Opinion
20-70073
02-24-2022
KAKHABERI SHARABIDZE, Petitioner, v. MERRICK B. GARLAND, Attorney General, Respondent.
NOT FOR PUBLICATION
This disposition is not appropriate for publication and is not precedent except as provided by Ninth Circuit Rule 36-3.
On Petition for Review of an Order of the Board of Immigration Appeals Agency No. A079-580-213
Before: FERNANDEZ, TASHIMA, and FRIEDLAND, Circuit Judges.
The panel unanimously concludes this case is suitable for decision without oral argument. See Fed. R. App. P. 34(a)(2).
Kakhaberi Sharabidze, a native and citizen of Georgia, petitions for review of the Board of Immigration Appeals' ("BIA") order denying his motion to reopen removal proceedings. Our jurisdiction is governed by 8 U.S.C. § 1252. We review for abuse of discretion the denial of a motion to reopen. Mohammed v. Gonzales, 400 F.3d 785, 791 (9th Cir. 2005). We deny in part and dismiss in part the petition for review.

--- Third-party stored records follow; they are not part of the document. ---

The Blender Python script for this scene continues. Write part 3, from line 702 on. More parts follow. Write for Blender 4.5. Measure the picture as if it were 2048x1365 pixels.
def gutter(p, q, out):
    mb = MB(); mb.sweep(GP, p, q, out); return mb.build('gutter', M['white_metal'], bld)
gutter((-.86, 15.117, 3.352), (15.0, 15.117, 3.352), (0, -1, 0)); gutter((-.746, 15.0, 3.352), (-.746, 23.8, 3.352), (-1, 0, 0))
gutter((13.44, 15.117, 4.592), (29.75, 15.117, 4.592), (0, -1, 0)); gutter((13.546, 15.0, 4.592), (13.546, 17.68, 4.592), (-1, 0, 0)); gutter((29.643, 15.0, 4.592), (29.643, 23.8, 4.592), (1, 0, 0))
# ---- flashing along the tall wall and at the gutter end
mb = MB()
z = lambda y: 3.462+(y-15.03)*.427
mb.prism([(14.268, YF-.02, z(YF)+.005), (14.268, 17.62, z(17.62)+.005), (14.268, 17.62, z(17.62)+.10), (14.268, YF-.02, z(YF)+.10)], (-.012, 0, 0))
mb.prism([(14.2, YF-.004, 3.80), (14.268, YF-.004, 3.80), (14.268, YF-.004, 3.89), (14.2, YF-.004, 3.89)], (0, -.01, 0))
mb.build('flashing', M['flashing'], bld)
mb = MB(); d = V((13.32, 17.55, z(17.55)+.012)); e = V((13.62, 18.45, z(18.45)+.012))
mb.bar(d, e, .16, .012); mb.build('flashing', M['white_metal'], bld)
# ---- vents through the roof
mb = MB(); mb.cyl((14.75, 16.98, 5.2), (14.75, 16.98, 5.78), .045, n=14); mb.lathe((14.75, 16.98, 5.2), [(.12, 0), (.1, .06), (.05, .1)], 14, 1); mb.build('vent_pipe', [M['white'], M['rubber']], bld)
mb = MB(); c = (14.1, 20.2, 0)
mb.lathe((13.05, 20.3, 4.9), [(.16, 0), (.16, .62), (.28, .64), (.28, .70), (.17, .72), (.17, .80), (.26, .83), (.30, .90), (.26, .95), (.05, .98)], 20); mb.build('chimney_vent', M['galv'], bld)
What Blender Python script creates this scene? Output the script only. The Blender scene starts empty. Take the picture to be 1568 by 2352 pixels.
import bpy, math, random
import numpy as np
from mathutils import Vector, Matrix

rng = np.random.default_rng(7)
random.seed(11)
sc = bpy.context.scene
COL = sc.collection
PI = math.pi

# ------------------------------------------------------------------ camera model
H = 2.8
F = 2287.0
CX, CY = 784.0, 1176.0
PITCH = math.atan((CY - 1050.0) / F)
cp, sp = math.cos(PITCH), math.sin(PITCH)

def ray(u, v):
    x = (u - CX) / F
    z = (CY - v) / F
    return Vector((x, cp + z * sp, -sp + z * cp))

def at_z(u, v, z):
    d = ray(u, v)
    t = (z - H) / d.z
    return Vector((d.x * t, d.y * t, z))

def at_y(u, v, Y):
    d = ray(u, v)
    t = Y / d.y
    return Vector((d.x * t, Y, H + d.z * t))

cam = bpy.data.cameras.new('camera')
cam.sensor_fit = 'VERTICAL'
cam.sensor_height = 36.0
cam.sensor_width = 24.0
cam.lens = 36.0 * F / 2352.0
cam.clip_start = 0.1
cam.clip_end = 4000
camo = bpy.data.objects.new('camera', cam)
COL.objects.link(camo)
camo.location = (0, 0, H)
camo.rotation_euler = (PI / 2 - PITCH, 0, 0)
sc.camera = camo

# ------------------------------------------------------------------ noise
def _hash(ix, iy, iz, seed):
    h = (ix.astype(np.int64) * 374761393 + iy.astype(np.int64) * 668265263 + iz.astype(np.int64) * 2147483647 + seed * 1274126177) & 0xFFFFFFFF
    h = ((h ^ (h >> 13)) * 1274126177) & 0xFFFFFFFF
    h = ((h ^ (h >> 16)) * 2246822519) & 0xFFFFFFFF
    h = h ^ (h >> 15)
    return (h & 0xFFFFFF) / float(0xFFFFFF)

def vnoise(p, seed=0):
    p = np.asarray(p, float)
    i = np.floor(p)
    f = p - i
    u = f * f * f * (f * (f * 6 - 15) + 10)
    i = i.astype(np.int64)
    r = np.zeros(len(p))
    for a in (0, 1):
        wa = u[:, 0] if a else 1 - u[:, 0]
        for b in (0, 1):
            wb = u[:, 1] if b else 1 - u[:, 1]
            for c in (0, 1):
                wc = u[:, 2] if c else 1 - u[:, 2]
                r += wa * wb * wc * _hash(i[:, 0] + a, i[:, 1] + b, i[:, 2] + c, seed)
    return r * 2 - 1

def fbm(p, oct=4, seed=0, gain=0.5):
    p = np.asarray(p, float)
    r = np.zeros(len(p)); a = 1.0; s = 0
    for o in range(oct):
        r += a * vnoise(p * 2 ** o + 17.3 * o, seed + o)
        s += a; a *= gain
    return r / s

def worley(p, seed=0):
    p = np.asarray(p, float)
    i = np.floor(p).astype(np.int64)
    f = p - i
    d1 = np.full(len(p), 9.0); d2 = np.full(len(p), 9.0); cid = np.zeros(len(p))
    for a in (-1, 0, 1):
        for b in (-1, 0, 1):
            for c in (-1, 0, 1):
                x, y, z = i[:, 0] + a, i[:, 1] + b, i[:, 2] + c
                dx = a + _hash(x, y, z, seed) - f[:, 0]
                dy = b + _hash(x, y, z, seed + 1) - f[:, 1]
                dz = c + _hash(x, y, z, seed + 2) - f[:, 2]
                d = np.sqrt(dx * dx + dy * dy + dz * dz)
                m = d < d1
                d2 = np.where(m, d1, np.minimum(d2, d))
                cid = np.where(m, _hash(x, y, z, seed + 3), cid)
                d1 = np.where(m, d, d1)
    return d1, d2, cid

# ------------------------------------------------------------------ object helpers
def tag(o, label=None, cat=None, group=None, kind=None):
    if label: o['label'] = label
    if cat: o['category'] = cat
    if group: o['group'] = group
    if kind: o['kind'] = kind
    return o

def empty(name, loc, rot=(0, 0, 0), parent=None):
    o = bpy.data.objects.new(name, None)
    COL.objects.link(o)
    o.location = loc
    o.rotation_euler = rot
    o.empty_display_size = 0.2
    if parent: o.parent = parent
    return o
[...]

The BIA did not abuse its discretion in denying Sharabidze's motion to reopen as untimely, where it was filed over 11 years after the order of removal became final, see 8 U.S.C. § 1229a(c)(7)(C)(i); 8 C.F.R. § 1003.2(c)(2), and he has not established that any statutory or regulatory exception to the filing deadline applies, see 8 U.S.C. § 1229a(c)(7)(C)(ii), (iv); 8 C.F.R. § 1003.2(c)(3)(iii) (exception to the filing deadline where the motion to reopen is "[a]greed upon by all parties and jointly filed").
We lack jurisdiction to review the BIA's determination not to reopen proceedings sua sponte where Sharabidze does not raise a legal or constitutional error to invoke our jurisdiction. See Bonilla v. Lynch, 840 F.3d 575, 588 (9th Cir. 2016) ("[T]his court has jurisdiction to review Board decisions denying sua sponte reopening for the limited purpose of reviewing the reasoning behind the decisions for legal or constitutional error.").
Sharabidze does not raise any challenge to the BIA's determination that the Notice to Appear did contain the time and place of the initial hearing and thus reopening was not warranted under Pereira v. Sessions, 138 S.Ct. 2105 (2018). See Lopez-Vasquez v. Holder, 706 F.3d 1072, 1079-80 (9th Cir. 2013) (issues not specifically raised and argued in an opening brief are waived).
The temporary stay of removal remains in place until issuance of the mandate. The motion for a stay of removal is otherwise denied.
PETITION FOR REVIEW DENIED in part; DISMISSED in part.